— BEGIN Information shown —

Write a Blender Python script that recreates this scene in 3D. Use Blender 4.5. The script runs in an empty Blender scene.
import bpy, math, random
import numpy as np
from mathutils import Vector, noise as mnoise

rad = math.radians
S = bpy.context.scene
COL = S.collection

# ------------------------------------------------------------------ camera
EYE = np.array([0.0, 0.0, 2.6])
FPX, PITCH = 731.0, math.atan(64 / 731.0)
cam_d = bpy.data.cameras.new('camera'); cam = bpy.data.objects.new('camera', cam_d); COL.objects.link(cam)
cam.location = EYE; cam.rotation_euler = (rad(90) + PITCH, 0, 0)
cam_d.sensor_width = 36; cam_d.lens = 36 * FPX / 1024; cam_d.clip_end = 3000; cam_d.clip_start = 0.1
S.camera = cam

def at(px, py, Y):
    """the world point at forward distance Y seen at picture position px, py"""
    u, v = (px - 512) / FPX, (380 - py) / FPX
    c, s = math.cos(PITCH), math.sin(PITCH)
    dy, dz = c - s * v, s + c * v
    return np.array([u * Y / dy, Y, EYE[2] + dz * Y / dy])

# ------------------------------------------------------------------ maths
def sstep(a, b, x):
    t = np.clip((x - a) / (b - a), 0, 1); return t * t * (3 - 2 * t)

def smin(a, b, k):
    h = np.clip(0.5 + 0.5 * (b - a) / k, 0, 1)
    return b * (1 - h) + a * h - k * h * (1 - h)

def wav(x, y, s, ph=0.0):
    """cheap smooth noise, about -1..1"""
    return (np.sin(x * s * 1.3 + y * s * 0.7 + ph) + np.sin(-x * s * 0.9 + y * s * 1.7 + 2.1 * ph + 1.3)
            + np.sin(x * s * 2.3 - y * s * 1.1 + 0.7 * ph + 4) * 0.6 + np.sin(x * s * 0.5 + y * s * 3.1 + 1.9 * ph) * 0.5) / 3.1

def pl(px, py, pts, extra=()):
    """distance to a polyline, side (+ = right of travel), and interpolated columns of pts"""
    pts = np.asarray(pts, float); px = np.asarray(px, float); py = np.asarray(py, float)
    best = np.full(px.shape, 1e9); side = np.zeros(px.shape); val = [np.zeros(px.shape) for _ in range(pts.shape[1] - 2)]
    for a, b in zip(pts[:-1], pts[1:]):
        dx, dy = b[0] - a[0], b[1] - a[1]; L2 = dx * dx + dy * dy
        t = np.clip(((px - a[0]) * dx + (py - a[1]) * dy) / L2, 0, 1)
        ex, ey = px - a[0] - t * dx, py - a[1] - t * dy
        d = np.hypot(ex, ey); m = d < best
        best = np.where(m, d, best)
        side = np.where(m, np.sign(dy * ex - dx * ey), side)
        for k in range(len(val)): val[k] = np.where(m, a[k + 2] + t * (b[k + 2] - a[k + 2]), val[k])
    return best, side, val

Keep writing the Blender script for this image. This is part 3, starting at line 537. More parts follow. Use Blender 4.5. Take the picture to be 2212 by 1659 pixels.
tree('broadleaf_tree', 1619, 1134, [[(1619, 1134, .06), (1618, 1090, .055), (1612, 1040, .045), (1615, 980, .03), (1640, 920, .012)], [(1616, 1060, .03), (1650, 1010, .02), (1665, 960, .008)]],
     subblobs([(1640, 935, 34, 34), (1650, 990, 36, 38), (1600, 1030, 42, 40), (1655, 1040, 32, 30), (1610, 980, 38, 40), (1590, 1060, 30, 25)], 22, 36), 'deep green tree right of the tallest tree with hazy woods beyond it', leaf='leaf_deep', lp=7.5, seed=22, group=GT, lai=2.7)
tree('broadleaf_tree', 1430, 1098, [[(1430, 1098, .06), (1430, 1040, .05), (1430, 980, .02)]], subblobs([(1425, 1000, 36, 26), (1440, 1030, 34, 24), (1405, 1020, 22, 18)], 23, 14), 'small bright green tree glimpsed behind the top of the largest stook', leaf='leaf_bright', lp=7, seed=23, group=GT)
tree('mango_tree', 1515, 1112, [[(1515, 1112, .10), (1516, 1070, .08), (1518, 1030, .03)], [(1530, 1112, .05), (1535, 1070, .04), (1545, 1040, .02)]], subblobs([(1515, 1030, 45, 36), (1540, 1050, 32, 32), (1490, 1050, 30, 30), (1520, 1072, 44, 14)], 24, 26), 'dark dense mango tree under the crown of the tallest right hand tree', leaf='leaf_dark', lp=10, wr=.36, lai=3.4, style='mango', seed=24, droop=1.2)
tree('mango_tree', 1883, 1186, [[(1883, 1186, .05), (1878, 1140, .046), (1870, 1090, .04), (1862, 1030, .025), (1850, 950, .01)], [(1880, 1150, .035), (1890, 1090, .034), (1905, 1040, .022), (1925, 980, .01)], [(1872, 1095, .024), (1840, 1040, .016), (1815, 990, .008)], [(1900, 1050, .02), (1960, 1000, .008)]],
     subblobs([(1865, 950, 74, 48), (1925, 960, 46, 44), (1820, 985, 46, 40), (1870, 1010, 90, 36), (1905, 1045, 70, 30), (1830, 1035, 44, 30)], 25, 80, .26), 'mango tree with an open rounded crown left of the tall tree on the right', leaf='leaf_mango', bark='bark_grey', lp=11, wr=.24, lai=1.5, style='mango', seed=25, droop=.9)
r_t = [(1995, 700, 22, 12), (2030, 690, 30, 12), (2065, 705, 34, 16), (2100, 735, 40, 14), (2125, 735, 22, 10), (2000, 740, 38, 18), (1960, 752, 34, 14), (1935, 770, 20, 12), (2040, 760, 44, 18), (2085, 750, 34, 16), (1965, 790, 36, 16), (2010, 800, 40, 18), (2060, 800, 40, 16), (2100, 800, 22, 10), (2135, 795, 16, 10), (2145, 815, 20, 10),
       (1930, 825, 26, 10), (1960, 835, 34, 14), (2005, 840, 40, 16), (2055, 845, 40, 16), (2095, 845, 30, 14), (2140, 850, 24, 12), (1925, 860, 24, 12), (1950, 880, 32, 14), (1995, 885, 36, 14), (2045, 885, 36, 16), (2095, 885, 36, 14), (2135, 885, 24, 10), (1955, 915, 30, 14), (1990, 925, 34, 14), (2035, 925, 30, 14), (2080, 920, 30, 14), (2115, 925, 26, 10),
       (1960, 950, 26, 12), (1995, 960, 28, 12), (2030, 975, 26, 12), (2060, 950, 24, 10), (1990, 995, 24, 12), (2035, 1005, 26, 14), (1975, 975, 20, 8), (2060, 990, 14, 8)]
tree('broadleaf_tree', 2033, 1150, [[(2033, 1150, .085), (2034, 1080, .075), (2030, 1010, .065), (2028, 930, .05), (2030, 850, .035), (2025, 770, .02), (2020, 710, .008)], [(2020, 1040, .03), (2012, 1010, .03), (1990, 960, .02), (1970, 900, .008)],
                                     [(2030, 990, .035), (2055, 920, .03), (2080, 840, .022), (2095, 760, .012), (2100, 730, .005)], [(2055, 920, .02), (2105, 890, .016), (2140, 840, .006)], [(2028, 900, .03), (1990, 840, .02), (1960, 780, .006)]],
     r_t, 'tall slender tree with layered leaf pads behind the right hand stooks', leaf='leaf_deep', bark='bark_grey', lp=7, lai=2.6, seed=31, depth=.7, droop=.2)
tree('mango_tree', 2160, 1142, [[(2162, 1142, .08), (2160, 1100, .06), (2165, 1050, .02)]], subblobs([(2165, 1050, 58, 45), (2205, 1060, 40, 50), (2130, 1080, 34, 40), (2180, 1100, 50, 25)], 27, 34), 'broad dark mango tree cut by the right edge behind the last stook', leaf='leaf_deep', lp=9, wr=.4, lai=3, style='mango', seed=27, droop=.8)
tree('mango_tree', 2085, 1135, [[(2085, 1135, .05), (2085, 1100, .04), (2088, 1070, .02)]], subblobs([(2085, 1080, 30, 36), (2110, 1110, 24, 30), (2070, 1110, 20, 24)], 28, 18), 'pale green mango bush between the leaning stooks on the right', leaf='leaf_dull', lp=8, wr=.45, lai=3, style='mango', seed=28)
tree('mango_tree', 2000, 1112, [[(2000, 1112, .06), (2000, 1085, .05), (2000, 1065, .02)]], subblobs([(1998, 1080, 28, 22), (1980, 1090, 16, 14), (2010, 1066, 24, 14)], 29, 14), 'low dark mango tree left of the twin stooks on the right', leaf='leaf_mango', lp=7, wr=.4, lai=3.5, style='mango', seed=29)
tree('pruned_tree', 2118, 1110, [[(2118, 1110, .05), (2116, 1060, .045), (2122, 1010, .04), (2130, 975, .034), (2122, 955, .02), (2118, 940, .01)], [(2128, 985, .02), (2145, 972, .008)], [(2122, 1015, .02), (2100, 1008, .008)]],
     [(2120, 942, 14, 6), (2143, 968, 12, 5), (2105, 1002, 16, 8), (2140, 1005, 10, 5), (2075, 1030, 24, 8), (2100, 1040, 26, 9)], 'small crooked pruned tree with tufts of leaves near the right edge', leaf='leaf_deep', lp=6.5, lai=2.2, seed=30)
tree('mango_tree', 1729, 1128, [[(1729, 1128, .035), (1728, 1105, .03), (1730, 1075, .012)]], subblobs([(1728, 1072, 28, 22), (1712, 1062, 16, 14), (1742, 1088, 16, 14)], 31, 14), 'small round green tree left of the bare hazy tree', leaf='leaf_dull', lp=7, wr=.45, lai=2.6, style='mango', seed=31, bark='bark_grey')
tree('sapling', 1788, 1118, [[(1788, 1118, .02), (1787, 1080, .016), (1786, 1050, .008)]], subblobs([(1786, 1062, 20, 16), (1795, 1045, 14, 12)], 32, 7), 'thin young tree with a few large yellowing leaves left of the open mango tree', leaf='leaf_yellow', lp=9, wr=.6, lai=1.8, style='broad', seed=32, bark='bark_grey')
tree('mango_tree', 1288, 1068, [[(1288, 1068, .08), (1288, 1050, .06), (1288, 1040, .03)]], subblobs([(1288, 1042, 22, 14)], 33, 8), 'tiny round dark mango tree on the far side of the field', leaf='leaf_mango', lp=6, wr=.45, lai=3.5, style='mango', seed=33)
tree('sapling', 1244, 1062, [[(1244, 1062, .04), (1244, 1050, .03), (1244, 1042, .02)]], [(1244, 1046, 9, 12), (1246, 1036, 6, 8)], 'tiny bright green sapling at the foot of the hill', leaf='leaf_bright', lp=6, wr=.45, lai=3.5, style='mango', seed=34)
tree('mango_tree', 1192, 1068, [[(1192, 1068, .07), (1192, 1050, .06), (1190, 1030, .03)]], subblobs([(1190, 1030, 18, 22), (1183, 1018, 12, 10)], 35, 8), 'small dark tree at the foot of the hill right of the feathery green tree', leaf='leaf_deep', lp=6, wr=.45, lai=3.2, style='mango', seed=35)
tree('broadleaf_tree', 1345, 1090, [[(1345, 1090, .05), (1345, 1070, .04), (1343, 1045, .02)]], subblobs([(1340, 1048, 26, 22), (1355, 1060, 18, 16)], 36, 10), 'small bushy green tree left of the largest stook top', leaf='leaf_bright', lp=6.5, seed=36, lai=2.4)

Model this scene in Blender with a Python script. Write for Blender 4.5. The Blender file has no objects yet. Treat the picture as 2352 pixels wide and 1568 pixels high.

— END Information shown —

Exercise objective: Within the data above, pick out all lines holding the word "scene".

Answer to the exercise:
Write a Blender Python script that recreates this scene in 3D. Use Blender 4.5. The script runs in an empty Blender scene.
S = bpy.context.scene
Model this scene in Blender with a Python script. Write for Blender 4.5. The Blender file has no objects yet. Treat the picture as 2352 pixels wide and 1568 pixels high.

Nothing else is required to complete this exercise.